Last October, Sun signaled its intention to cut up to 10 percent of its workforce, or around 3,000 workers, in preparation for Oracle's takeover of the company. The move was estimated to cost US$325 million. Oracle CEO Larry Ellison had said at the time, Sun was losing US$100 million a month while Oracle awaited approval from European regulators for its acquisition of Sun.

Oracle declined to provide further detail to ZDNet Asia on the extent of the latest cuts to the region.

Ellison in January disputed reports of layoffs in the company, saying instead it was planning to hire some 2,000 staff over the coming months to beef up the Sun acquisition.
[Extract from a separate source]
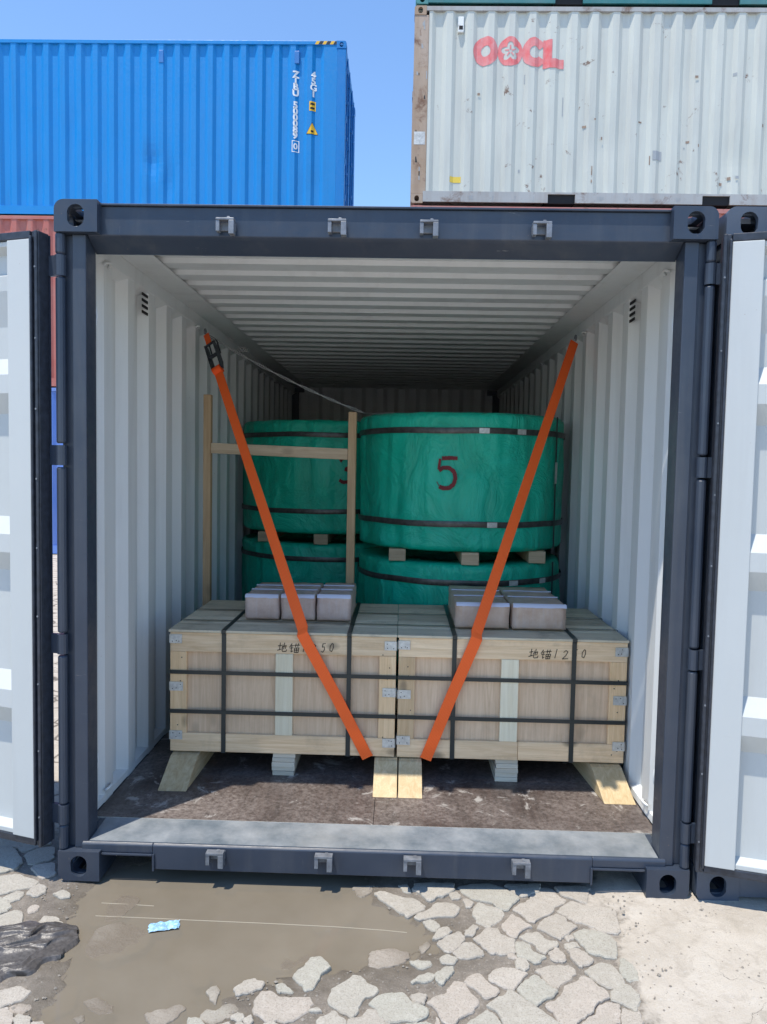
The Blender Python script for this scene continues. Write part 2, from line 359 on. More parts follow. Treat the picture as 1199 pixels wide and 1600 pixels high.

Sun has an estimated 30,000-strong workforce globally.

Phil Hassey, vice president of services research at Springboard Research, said in an e-mail interview with ZDNet Asia the job cuts were "not that much of a surprise", and were likely part of the ongoing trimming that Oracle has had to do around its acquisition of Sun.

The job cuts may not bring short-term profitability back to Sun, Hassey noted.

Oracle will have to focus on portions of Sun's business that enterprises were willing to pay for, as well as work on go-to-market strategies, in order to bring Sun to profitability, he said.

Oracle first announced the Sun buy in April 2009, and won approval from the U.S. Department of Justice in August.

However, the European Commission objected to the deal in November last year, attributing it to worries over whether the open source interests of Sun's MySQL database would be compromised by the new owner, which produces a proprietary database product.